> _DATA_
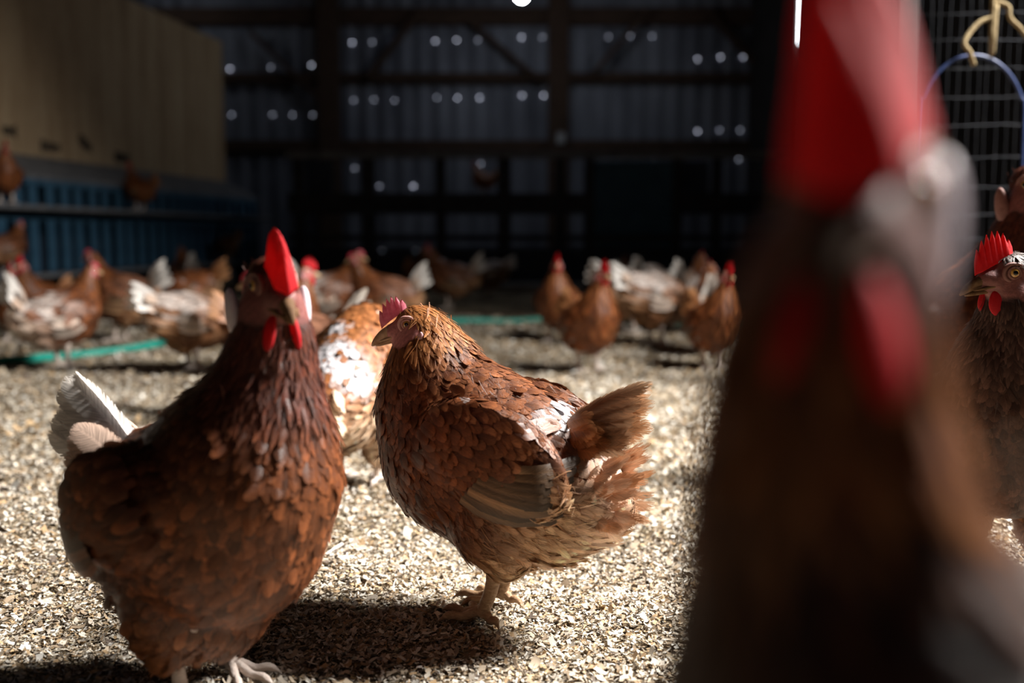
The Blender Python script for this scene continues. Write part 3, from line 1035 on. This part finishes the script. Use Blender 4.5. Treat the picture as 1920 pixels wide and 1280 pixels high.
def chestnut(brown=(.15, .045, .015), tip=(.25, .09, .036), neck=(.20, .062, .018), neck_tip=(.32, .12, .04), belly=(.38, .18, .08), belly_tip=(.58, .36, .21),
             white=None, speck=.012, pale_back=0.0, breast=None, cream=(), neck_k=(4.2, 5.4), var=.22):
    def f(P, N, k, rng):
        n = len(P)
        j = np.exp(rng.normal(0, var, (n, 1)))
        c0 = np.tile(np.array(brown), (n, 1)); c1 = np.tile(np.array(tip), (n, 1))
        if breast is not None:
            t = sst(k, 2.6, 3.6) * sst(-N[:, 2], -.35, .15)
            c0 = lerp(c0, breast, t); c1 = lerp(c1, np.array(breast) * 1.3, t)
        t = sst(k, *neck_k); c0 = lerp(c0, neck, t); c1 = lerp(c1, neck_tip, t)
        t = np.maximum(sst(-k, -2.5, -1.6) * sst(-N[:, 2], -.25, .25), sst(-P[:, 2], -.125, -.085))
        t = t * sst(-P[:, 0], -.09, -.03)
        c0 = lerp(c0, belly, t); c1 = lerp(c1, belly_tip, t)
        if pale_back:
            t = sst(-k, -3.4, -2.2) * sst(N[:, 2], -.2, .4) * pale_back * (rng.random(n) < .8)
            c0 = lerp(c0, (.50, .40, .35), t); c1 = lerp(c1, (.62, .54, .50), t)
        for (x, y, z, r) in cream:
            d = np.sqrt((P[:, 0] - x) ** 2 + (P[:, 1] - y) ** 2 + (P[:, 2] - z) ** 2)
            t = sst(-d, -r * 1.4, -r * .6) * (rng.random(n) < .8)
            c0 = lerp(c0, (.70, .46, .33), t); c1 = lerp(c1, (.78, .52, .36), t)
        if white is not None:
            for (x, y, z, r) in white:
                d = np.sqrt((P[:, 0] - x) ** 2 + (P[:, 1] - y) ** 2 + (P[:, 2] - z) ** 2)
                t = sst(-d, -r * 1.25, -r * .75)
                t = t * (rng.random(n) < .86)
                c0 = lerp(c0, (.56, .52, .54), t); c1 = lerp(c1, (.68, .65, .67), t)
        sp = rng.random(n) < speck
        c0[sp] = c0[sp] * .8 + .12; c1[sp] = c1[sp] * .6 + .30
        return c0 * j, np.minimum(c1 * j, .9)
    return f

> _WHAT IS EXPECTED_
Repeat the data exactly in full, omitting its pictures.

> _TASK ANSWER_
The Blender Python script for this scene continues. Write part 3, from line 1035 on. This part finishes the script. Use Blender 4.5. Treat the picture as 1920 pixels wide and 1280 pixels high.
def chestnut(brown=(.15, .045, .015), tip=(.25, .09, .036), neck=(.20, .062, .018), neck_tip=(.32, .12, .04), belly=(.38, .18, .08), belly_tip=(.58, .36, .21),
             white=None, speck=.012, pale_back=0.0, breast=None, cream=(), neck_k=(4.2, 5.4), var=.22):
    def f(P, N, k, rng):
        n = len(P)
        j = np.exp(rng.normal(0, var, (n, 1)))
        c0 = np.tile(np.array(brown), (n, 1)); c1 = np.tile(np.array(tip), (n, 1))
        if breast is not None:
            t = sst(k, 2.6, 3.6) * sst(-N[:, 2], -.35, .15)
            c0 = lerp(c0, breast, t); c1 = lerp(c1, np.array(breast) * 1.3, t)
        t = sst(k, *neck_k); c0 = lerp(c0, neck, t); c1 = lerp(c1, neck_tip, t)
        t = np.maximum(sst(-k, -2.5, -1.6) * sst(-N[:, 2], -.25, .25), sst(-P[:, 2], -.125, -.085))
        t = t * sst(-P[:, 0], -.09, -.03)
        c0 = lerp(c0, belly, t); c1 = lerp(c1, belly_tip, t)
        if pale_back:
            t = sst(-k, -3.4, -2.2) * sst(N[:, 2], -.2, .4) * pale_back * (rng.random(n) < .8)
            c0 = lerp(c0, (.50, .40, .35), t); c1 = lerp(c1, (.62, .54, .50), t)
        for (x, y, z, r) in cream:
            d = np.sqrt((P[:, 0] - x) ** 2 + (P[:, 1] - y) ** 2 + (P[:, 2] - z) ** 2)
            t = sst(-d, -r * 1.4, -r * .6) * (rng.random(n) < .8)
            c0 = lerp(c0, (.70, .46, .33), t); c1 = lerp(c1, (.78, .52, .36), t)
        if white is not None:
            for (x, y, z, r) in white:
                d = np.sqrt((P[:, 0] - x) ** 2 + (P[:, 1] - y) ** 2 + (P[:, 2] - z) ** 2)
                t = sst(-d, -r * 1.25, -r * .75)
                t = t * (rng.random(n) < .86)
                c0 = lerp(c0, (.56, .52, .54), t); c1 = lerp(c1, (.68, .65, .67), t)
        sp = rng.random(n) < speck
        c0[sp] = c0[sp] * .8 + .12; c1[sp] = c1[sp] * .6 + .30
        return c0 * j, np.minimum(c1 * j, .9)
    return f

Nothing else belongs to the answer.